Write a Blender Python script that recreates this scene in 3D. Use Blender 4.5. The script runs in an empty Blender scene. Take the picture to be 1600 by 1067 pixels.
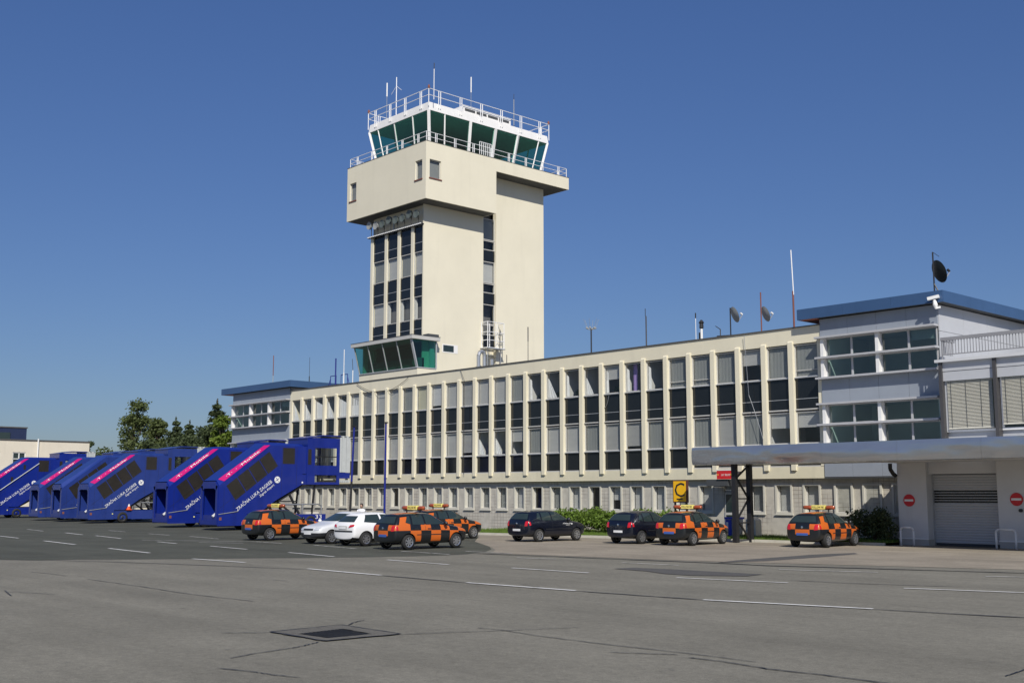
import bpy, bmesh, math, random
from mathutils import Vector, Matrix
from mathutils.bvhtree import BVHTree

random.seed(7)
R = math.radians
scene = bpy.context.scene
COL = scene.collection

# ------------------------------------------------------------------ camera
cd = bpy.data.cameras.new("camera")
cam = bpy.data.objects.new("camera", cd)
COL.objects.link(cam)
cam.location = (0.0, -48.0, 2.2)
cam.rotation_euler = (math.pi/2 + 0.13366, 0.0, 0.82874)
cd.sensor_width = 36.0
cd.lens = 39.92
cd.clip_start = 0.1
cd.clip_end = 6000.0
scene.camera = cam

# ------------------------------------------------------------------ light
EL = R(40.0)
SH = Vector((0.823, -0.568, 0)).normalized()
SUN = Vector((SH.x*math.cos(EL), SH.y*math.cos(EL), math.sin(EL)))
world = bpy.data.worlds.new("World")
scene.world = world
world.use_nodes = True
wn = world.node_tree
wn.nodes.clear()
wo = wn.nodes.new("ShaderNodeOutputWorld")
bg = wn.nodes.new("ShaderNodeBackground")
sky = wn.nodes.new("ShaderNodeTexSky")
sky.sky_type = 'NISHITA'
sky.sun_disc = False
sky.sun_elevation = EL
sky.sun_rotation = math.atan2(SH.x, SH.y)
sky.altitude = 100
sky.air_density = 1.0
sky.dust_density = 0.6
sky.ozone_density = 3.0
bg.inputs['Strength'].default_value = 0.075
# summer haze: the sky near the horizon is duller and bluer, the same all round
tcw = wn.nodes.new("ShaderNodeTexCoord")
sxw = wn.nodes.new("ShaderNodeSeparateXYZ")
wn.links.new(tcw.outputs['Generated'], sxw.inputs[0])
rmp = wn.nodes.new("ShaderNodeValToRGB")
rmp.color_ramp.elements[0].position = 0.0; rmp.color_ramp.elements[0].color = (0.50, 0.555, 0.70, 1)
rmp.color_ramp.elements[1].position = 0.45; rmp.color_ramp.elements[1].color = (0.60, 0.76, 1.09, 1)
wn.links.new(sxw.outputs['Z'], rmp.inputs['Fac'])
mlw = wn.nodes.new("ShaderNodeMix"); mlw.data_type = 'RGBA'; mlw.blend_type = 'MULTIPLY'; mlw.inputs['Factor'].default_value = 1.0
wn.links.new(sky.outputs[0], mlw.inputs['A']); wn.links.new(rmp.outputs['Color'], mlw.inputs['B'])
wn.links.new(mlw.outputs['Result'], bg.inputs['Color'])
wn.links.new(bg.outputs[0], wo.inputs['Surface'])
sl = bpy.data.lights.new("sun", 'SUN')
sl.energy = 4.2
sl.angle = R(0.55)
sl.color = (1.0, 0.95, 0.86)
so = bpy.data.objects.new("sun", sl)
COL.objects.link(so)
so.rotation_euler = SUN.to_track_quat('Z', 'Y').to_euler()
so.location = SUN*200
scene.view_settings.view_transform = 'Standard'
scene.view_settings.look = 'None'
scene.view_settings.exposure = 0.12
scene.view_settings.gamma = 1.0
scene.view_settings.use_curve_mapping = False

# ------------------------------------------------------------------ materials
MATS = {}
def nt(name):
    m = bpy.data.materials.new(name)
    m.use_nodes = True
    MATS[name] = m
    return m, m.node_tree, m.node_tree.nodes, m.node_tree.links, m.node_tree.nodes['Principled BSDF']

def pbr(name, col, rough=0.6, metal=0.0, var=0.07, vs=1.2, bump=0.0, bs=30.0, stretch=None,
        spec=0.5, coat=0.0, stain=0.0, second=None, secs=0.4, rvar=0.0):
    m, t, N, L, b = nt(name)
    b.inputs['Roughness'].default_value = rough
    b.inputs['Metallic'].default_value = metal
    b.inputs['Specular IOR Level'].default_value = spec
    if coat:
        b.inputs['Coat Weight'].default_value = coat
        b.inputs['Coat Roughness'].default_value = 0.05
    g = N.new('ShaderNodeNewGeometry')
    n1 = N.new('ShaderNodeTexNoise'); n1.inputs['Scale'].default_value = vs
    n1.inputs['Detail'].default_value = 6; n1.inputs['Roughness'].default_value = 0.65
    src = g.outputs['Position']
    if stretch:
        mp = N.new('ShaderNodeMapping'); mp.inputs['Scale'].default_value = stretch
        L.new(src, mp.inputs['Vector']); L.new(mp.outputs[0], n1.inputs['Vector'])
    else:
        L.new(src, n1.inputs['Vector'])
    mr = N.new('ShaderNodeMapRange')
    mr.inputs['From Min'].default_value = 0.25; mr.inputs['From Max'].default_value = 0.75
    mr.inputs['To Min'].default_value = 1-var; mr.inputs['To Max'].default_value = 1+var
    L.new(n1.outputs['Fac'], mr.inputs['Value'])
    mx = N.new('ShaderNodeVectorMath'); mx.operation = 'SCALE'
    mx.inputs[0].default_value = col
    L.new(mr.outputs[0], mx.inputs['Scale'])
    out = mx.outputs['Vector']
    if second:
        n3 = N.new('ShaderNodeTexNoise'); n3.inputs['Scale'].default_value = secs; n3.inputs['Detail'].default_value = 8
        n3.inputs['Roughness'].default_value = 0.7
        L.new(src, n3.inputs['Vector'])
        r3 = N.new('ShaderNodeMapRange'); r3.inputs['From Min'].default_value = 0.48; r3.inputs['From Max'].default_value = 0.66
        L.new(n3.outputs['Fac'], r3.inputs['Value'])
        mm = N.new('ShaderNodeMix'); mm.data_type = 'RGBA'
        L.new(r3.outputs[0], mm.inputs['Factor']); L.new(out, mm.inputs['A'])
        mm.inputs['B'].default_value = (*second, 1)
        out = mm.outputs['Result']
    if stain:
        mp2 = N.new('ShaderNodeMapping'); mp2.inputs['Scale'].default_value = (1.6, 1.6, 0.14)
        n4 = N.new('ShaderNodeTexNoise'); n4.inputs['Scale'].default_value = 1.0; n4.inputs['Detail'].default_value = 7
        L.new(src, mp2.inputs['Vector']); L.new(mp2.outputs[0], n4.inputs['Vector'])
        r4 = N.new('ShaderNodeMapRange'); r4.inputs['From Min'].default_value = 0.55; r4.inputs['From Max'].default_value = 0.8
        r4.inputs['To Min'].default_value = 1.0; r4.inputs['To Max'].default_value = 1.0-stain
        L.new(n4.outputs['Fac'], r4.inputs['Value'])
        m4 = N.new('ShaderNodeVectorMath'); m4.operation = 'SCALE'
        L.new(out, m4.inputs[0]); L.new(r4.outputs[0], m4.inputs['Scale']); out = m4.outputs['Vector']
    L.new(out, b.inputs['Base Color'])
    if rvar:
        rr = N.new('ShaderNodeMapRange'); rr.inputs['To Min'].default_value = rough-rvar; rr.inputs['To Max'].default_value = rough+rvar
        L.new(n1.outputs['Fac'], rr.inputs['Value']); L.new(rr.outputs[0], b.inputs['Roughness'])
    if bump:
        n2 = N.new('ShaderNodeTexNoise'); n2.inputs['Scale'].default_value = bs; n2.inputs['Detail'].default_value = 4
        L.new(src, n2.inputs['Vector'])
        bp = N.new('ShaderNodeBump'); bp.inputs['Strength'].default_value = bump; bp.inputs['Distance'].default_value = 0.02
        L.new(n2.outputs['Fac'], bp.inputs['Height']); L.new(bp.outputs[0], b.inputs['Normal'])
    return m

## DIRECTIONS
Reproduce the material above from its first line through the line containing "scene.camera = cam", both ends included, and skip every picture.

## ANSWER FOR THE TASK
Write a Blender Python script that recreates this scene in 3D. Use Blender 4.5. The script runs in an empty Blender scene. Take the picture to be 1600 by 1067 pixels.
import bpy, bmesh, math, random
from mathutils import Vector, Matrix
from mathutils.bvhtree import BVHTree

random.seed(7)
R = math.radians
scene = bpy.context.scene
COL = scene.collection

# ------------------------------------------------------------------ camera
cd = bpy.data.cameras.new("camera")
cam = bpy.data.objects.new("camera", cd)
COL.objects.link(cam)
cam.location = (0.0, -48.0, 2.2)
cam.rotation_euler = (math.pi/2 + 0.13366, 0.0, 0.82874)
cd.sensor_width = 36.0
cd.lens = 39.92
cd.clip_start = 0.1
cd.clip_end = 6000.0
scene.camera = cam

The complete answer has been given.